The Sentinel story also quoted Griffin separately as saying that someone with a profit motive spotted a chance with the change in White House occupants to reopen the settled question of whether Ares I should be developed and flown, adding that if every time someone with a profit motive revisits acquisition decisions made years before, then NASA can’t make any progress.

That would be classic Griffin directness and honesty. A highly educated and capable administrator who has been praised, lavishly, by members of Congress overseeing NASA, Griffin has shown repeatedly he dares to speak truth to power. He recently told a key aide to President-elect Obama that she wasn’t qualified to judge Ares versus Atlas V/Delta IV, when she inquired how much money might be saved by dropping Ares I, or parts of Constellation.

But the story also states that Lockheed denies it is attempting to kill Ares I.

Senior NASA officials have stressed that dropping Ares I and attempting to use the EELV military rockets instead would cost more and not work well. That also is the judgment of Rep. Bart Gordon (D-Tenn.), chairman of the House Science and Technology Committee, responding to a question from Space & Missile Defense Report. (Please see stories in Space & Missile Defense Report, Monday, Nov. 3 and Monday, Dec. 22, 2008.)

For example, Steve Cook, NASA director of Exploration Launch Projects guiding the Constellation Program, stressed in a recent media briefing that EELVs would require a major upgrade to handle Orion and its heavy moon mission payload.

Both the Atlas V (legacy Lockheed) and Delta IV (historically Boeing) lifters would have required “a performance bump” to be able to deal with a mission abort capability, and for hauling heavy lunar-mission payloads aloft, Cook said.

Not only would starting over from scratch on Ares cost three years of lost time, it also would cost substantial money, he asserted. “It would cost a whole lot more now, three years in [to the Constellation Program with Ares I], to start over,” he said.

He emphasized that the Ares will be a family of rockets, including the Ares I to loft Orion into space, and the giant heavy-lifting Ares V to take giant payloads to orbit that will be required for missions to the moon.

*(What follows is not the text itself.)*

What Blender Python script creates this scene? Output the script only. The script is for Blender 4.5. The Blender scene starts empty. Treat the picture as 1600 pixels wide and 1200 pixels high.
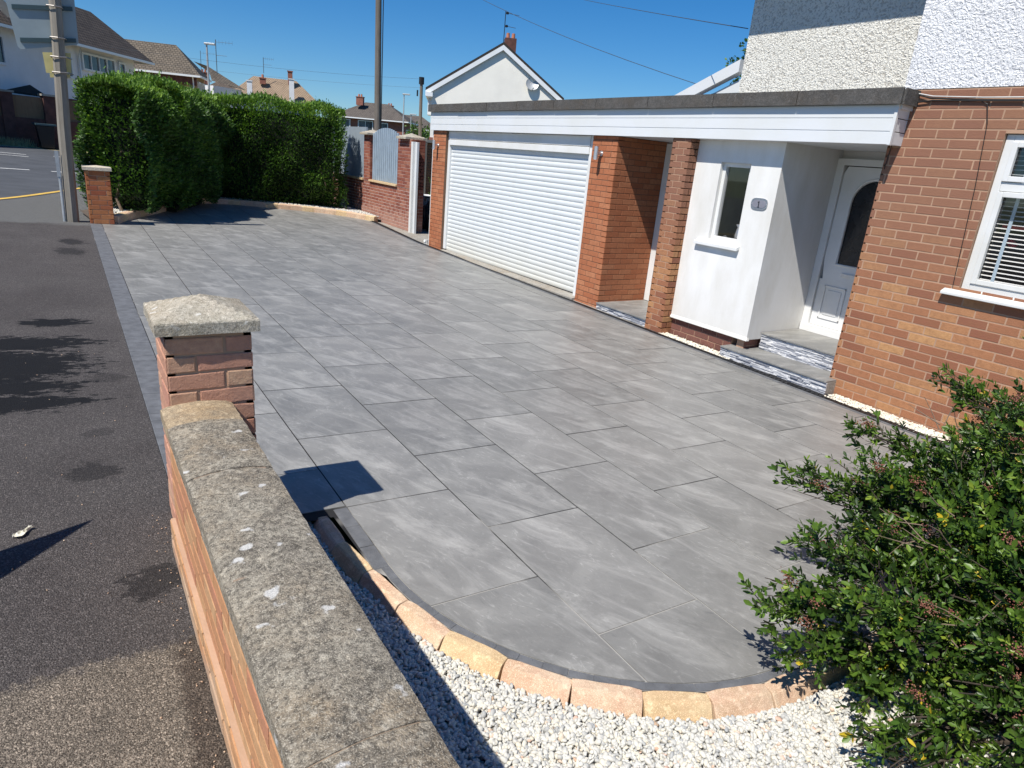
import bpy, math, random
import numpy as np
from mathutils import Vector, Matrix
random.seed(7); RNG = np.random.default_rng(7)
R = math.radians
sc = bpy.context.scene
C = sc.collection
# ------------------------------------------------------------------ camera, world, sun, exposure
cam_d = bpy.data.cameras.new('camera'); cam = bpy.data.objects.new('camera', cam_d); C.objects.link(cam)
cam_d.sensor_width = 36; cam_d.lens = 1036.69 / 1600 * 36; cam_d.clip_end = 3000; cam_d.clip_start = 0.05
_F = Vector((0.53528516, 0.78219093, -0.3188215)); _R = Vector((0.83820444, -0.53851239, 0.08612621)); _U = Vector((0.10432219, 0.31333968, 0.9438936))
mw = Matrix(((_R.x, _U.x, -_F.x, 0), (_R.y, _U.y, -_F.y, 0), (_R.z, _U.z, -_F.z, 1.78557), (0, 0, 0, 1)))
cam.matrix_world = mw
sc.camera = cam
SUN = Vector((-0.64, -0.21, 1.0)).normalized()          # towards the sun
elev = math.asin(SUN.z)
w = bpy.data.worlds.new('World'); sc.world = w; w.use_nodes = True
nt = w.node_tree; bg = nt.nodes['Background']
sky = nt.nodes.new('ShaderNodeTexSky'); sky.sky_type = 'NISHITA'; sky.sun_disc = False
sky.sun_elevation = elev; sky.sun_rotation = math.atan2(SUN.x, SUN.y)
sky.air_density = 1.0; sky.dust_density = 0.0; sky.ozone_density = 3.0; sky.altitude = 0
hs = nt.nodes.new('ShaderNodeMix'); hs.data_type = 'RGBA'; hs.blend_type = 'MULTIPLY'; hs.inputs[0].default_value = 1; hs.inputs[7].default_value = (0.66, 0.86, 1.10, 1)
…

While there are rumors on Capitol Hill that Ares may be on the budgetary chopping block this year, that certainly hasn’t been reflected in the current fiscal 2009 NASA funding and authorization measures, according to Jeff Hanley, Constellation Program manager.

“They’ve been wonderfully supportive of Constellation and NASA’s [desire] to move forward with the exploration program,” Hanley said.

Obama soon will send Congress his budget plans for the fiscal year ending Sept. 30, 2010.

If the decision to develop Ares I with its team of contractors is dropped in favor of using EELVs from ULA, including Atlas Vs, that wouldn’t be the first time that a procurement decision excluding Lockheed later was altered to include the largest defense contractor on the planet.

For example, in 2002, the Navy selected Northrop Grumman Corp. [NOC] and Raytheon Co. [RTN] to develop a prototype of a cutting edge, futuristic destroyer, rejecting a competing bid for the $2.9 billion contract from General Dynamics Corp. [GD] and Lockheed.

But Lockheed subsequently finished developing S-Band radar, and a senior Lockheed official said he hoped the Navy would use it on the new destroyer.

Later still, Lockheed and General Dynamics were included in the destroyer development program as part of a National Team with Northrop and Raytheon.

In missile defense, Lockheed has benefited in recent years as some Democratic lawmakers have attempted to shift money from already existing Boeing-led programs such as the Airborne Laser to the Lockheed-led Aegis sea-based weapon control system (which also involves the Raytheon Standard Missile).